Determine how many lines below hold the string "high". Reply with the number alone.

===== COLLECTED DATA

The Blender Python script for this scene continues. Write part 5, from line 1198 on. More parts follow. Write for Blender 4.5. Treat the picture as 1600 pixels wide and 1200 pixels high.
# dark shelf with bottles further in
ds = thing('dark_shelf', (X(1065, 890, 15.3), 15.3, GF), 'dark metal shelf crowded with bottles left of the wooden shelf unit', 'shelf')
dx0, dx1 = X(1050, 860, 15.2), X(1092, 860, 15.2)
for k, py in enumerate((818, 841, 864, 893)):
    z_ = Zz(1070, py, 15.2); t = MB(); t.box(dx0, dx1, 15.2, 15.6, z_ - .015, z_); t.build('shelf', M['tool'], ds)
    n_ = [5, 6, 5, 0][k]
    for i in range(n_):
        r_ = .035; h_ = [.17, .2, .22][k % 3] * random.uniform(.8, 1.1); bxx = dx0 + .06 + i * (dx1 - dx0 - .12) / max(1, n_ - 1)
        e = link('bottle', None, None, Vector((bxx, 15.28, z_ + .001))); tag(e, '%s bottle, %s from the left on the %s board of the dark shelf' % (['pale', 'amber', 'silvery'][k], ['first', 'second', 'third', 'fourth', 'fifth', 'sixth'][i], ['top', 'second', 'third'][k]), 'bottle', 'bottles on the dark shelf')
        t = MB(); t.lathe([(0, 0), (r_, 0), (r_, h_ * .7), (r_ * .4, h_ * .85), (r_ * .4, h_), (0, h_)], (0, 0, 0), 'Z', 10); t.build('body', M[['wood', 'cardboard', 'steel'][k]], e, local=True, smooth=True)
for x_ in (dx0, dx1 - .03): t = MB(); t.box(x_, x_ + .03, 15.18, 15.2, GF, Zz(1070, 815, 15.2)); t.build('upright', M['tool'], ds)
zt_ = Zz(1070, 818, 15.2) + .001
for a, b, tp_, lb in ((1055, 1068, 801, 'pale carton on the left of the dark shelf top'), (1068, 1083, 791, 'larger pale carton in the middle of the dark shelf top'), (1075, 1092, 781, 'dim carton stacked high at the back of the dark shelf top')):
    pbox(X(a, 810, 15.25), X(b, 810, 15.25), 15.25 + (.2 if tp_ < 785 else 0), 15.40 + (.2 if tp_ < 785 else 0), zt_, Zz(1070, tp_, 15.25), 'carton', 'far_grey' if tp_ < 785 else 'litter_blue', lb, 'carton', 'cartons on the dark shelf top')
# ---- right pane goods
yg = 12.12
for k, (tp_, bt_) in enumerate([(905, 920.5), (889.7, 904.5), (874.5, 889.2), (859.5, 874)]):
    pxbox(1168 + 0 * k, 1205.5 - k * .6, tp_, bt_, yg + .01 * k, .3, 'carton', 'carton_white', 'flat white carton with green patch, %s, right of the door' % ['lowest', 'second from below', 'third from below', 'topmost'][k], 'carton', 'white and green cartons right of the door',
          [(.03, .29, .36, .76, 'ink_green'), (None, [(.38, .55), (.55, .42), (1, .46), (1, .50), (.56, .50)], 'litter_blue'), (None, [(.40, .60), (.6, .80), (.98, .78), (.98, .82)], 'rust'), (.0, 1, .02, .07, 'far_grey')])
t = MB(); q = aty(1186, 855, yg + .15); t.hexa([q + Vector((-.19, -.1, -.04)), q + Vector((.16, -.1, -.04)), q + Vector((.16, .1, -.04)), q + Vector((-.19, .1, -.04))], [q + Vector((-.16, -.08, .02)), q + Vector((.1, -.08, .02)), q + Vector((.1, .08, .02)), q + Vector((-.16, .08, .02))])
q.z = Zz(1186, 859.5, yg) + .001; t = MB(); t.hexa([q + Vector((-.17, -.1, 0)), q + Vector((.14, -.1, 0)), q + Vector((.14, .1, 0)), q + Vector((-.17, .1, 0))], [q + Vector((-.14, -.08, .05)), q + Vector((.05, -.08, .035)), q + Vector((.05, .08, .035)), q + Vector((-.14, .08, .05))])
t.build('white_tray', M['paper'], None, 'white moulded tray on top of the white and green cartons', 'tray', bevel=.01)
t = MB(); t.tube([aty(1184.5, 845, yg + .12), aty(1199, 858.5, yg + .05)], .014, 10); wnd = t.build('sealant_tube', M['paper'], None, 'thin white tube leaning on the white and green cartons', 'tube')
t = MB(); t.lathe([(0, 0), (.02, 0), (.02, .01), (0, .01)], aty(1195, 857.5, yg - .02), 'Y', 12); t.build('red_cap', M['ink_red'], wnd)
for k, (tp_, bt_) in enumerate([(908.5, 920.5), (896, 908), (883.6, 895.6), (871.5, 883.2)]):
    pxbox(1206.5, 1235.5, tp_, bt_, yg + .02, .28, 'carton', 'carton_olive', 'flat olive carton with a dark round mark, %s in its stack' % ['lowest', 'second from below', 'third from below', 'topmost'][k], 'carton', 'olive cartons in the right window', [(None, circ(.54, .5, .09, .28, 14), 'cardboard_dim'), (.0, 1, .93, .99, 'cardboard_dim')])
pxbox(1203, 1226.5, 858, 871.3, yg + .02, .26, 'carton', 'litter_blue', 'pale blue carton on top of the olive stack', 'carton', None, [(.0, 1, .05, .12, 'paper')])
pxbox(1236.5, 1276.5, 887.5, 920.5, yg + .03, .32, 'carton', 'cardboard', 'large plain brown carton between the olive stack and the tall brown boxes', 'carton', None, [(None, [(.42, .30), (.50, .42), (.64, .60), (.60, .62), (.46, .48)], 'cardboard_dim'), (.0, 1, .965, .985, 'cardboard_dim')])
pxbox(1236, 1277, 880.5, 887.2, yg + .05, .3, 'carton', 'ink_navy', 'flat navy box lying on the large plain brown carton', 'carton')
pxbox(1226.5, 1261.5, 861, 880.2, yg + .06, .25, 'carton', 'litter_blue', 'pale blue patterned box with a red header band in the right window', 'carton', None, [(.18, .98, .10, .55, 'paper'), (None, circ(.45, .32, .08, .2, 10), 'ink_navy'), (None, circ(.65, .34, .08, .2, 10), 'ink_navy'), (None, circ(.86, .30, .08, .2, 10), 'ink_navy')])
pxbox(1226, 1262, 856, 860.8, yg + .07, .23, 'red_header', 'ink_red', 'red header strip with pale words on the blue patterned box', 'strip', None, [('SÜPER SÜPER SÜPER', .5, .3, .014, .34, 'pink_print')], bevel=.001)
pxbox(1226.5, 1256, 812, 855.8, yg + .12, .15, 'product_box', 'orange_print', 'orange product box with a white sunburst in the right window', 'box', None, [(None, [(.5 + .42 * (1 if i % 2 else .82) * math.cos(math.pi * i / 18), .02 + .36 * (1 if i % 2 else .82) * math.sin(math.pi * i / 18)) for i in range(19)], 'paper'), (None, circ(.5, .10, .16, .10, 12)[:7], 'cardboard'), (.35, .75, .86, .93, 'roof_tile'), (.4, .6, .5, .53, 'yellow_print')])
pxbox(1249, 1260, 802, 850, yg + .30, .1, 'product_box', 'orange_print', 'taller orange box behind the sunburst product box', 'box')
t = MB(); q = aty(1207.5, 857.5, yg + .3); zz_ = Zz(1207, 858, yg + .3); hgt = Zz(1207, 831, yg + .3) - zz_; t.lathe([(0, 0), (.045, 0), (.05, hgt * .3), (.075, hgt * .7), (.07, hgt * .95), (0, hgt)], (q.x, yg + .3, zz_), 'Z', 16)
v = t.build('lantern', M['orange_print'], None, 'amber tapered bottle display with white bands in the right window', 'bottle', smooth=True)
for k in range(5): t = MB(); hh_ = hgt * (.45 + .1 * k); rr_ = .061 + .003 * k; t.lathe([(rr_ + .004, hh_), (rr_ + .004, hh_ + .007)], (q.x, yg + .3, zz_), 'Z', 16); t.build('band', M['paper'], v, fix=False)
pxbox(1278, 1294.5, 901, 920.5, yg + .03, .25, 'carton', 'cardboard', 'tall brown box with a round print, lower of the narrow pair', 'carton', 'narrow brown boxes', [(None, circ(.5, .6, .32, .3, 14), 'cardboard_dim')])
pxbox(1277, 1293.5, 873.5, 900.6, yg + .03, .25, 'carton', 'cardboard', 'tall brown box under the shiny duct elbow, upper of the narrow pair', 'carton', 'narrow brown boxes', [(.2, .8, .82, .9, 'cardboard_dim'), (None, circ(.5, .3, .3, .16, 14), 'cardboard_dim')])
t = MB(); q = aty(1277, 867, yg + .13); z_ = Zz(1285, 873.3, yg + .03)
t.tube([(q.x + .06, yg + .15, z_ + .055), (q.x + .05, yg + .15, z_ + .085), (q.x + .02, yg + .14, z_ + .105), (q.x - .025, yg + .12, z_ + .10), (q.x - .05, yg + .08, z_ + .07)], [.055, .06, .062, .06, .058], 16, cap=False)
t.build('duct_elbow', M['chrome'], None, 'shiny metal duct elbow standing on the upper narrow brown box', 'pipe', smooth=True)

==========

■ TASK RESPONSE ■
2